From the start, my daughter’s workbook showed dramatic improvement in her penmanship, but her homework lagged. It turns out she thought this new handwriting should be saved for something special and wasn’t practical for every day. I convinced her having everyday handwriting that looked special was the whole point.

Each evening (OK, each evening we got to it), my daughter and I sat side by side doing our warm-ups and writing our practice sentences. The italic alphabet started to feel more effortless. My grocery lists were becoming legible. When I wrote checks I no longer worried about having to void them because of unreadability. I even decided to make my signature more pleasing, which backfired the day I was unable to transfer money to my Keogh account because my signature didn’t match the one on file. But still, when my writing was under pressure—taking notes during an interview, for example—it would revert to my usual messy scrawl. It was a struggle to keep conscious track of the look of my handwriting while trying to keep up with my note-taking.

This project also brought up the question of whether the Princeton student was right—that we were spending time on an archaic skill no one cares about anymore. Besides interview notes, I typed almost everything else I wrote. My daughter did most of her homework on the computer. On the worksheets and tests she had to write by hand, no teacher had complained about her sloppy penmanship.

In the sliver of academia that studies handwriting, there’s a debate about its actual value. Everyone agrees students need to learn handwriting, and that a clear, fast legible hand is preferable to the opposite. But Virginia Berninger, a professor of educational psychology at the University of Washington, asserts that handwriting has a value beyond its basic utilitarian one. She says the physical process of making letters by hand more powerfully embeds written-language-making skills in children’s brains than pressing keys.

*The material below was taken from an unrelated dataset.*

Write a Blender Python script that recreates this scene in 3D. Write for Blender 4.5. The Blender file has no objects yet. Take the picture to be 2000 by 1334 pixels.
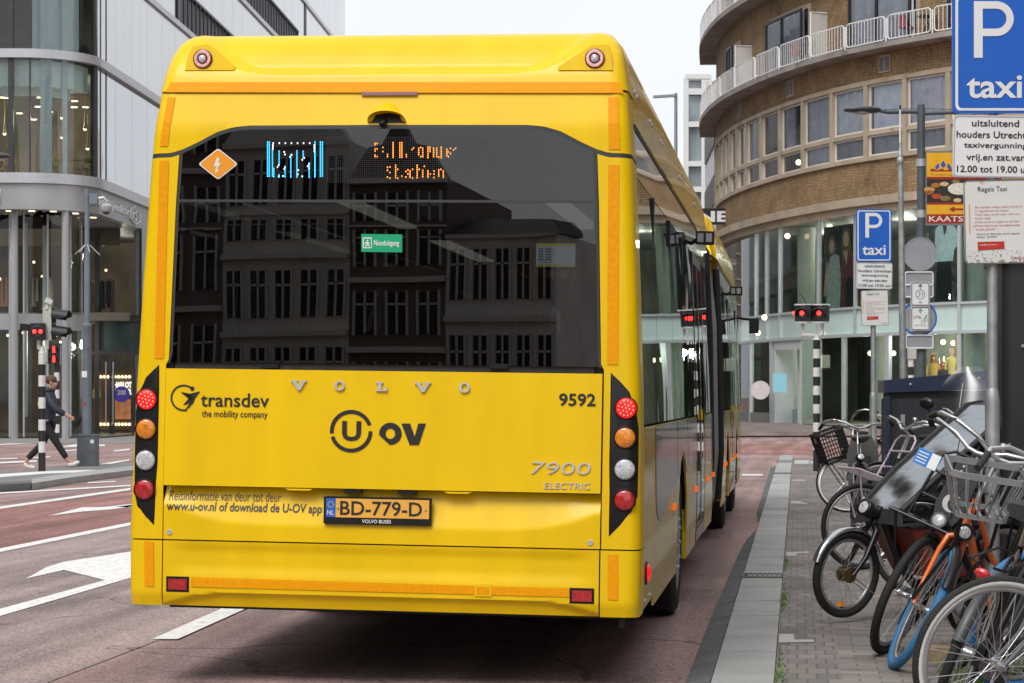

Her argument has an intrinsic appeal. We mourn (and also celebrate) every time a new technology displaces an artisan’s skill. But Steve Graham, professor of education at Vanderbilt University who has worked with Berninger, says the actual evidence in favor of handwriting is weak. He says that if we really wanted to improve children’s language skills, we would place enough computers in classrooms so that there was a keyboard at every desk. Sure, he says, kids need a basic ability to handwrite letters, but for fluency with the written word the keyboard is far superior. Children can easily correct mistakes and move text, and when they print out their work it’s guaranteed to look good. “It’s more motivating,” says Graham.

Still, my daughter and I found the motivation to continue Barchowsky’s program. Slowly over the 10 weeks it took us, the improvements started to become part of our unconscious handwriting. True, no bride would hire us to address her wedding invitations, but by the end we were both astonished at our progress. My daughter said, “I was embarrassed by my old handwriting; now I’m not. I used to hate it in class if I couldn’t use the computer because my writing was such a scribble.”

I no longer produce a jumble that makes me cringe, but Miss Mackenzie drilled me so well that I have found it almost impossible to completely eradicate my loops. The letter L is the H1N1 of my handwriting; just when I think I have the loop scourge under control, a new outbreak appears.

Both my daughter and I agreed that to really get attractive handwriting, we should do the Barchowsky class over again. We talk about it from time to time. But we realize that it would take the kind of energy you find in a quick brown fox. We’re just a couple of lazy dogs.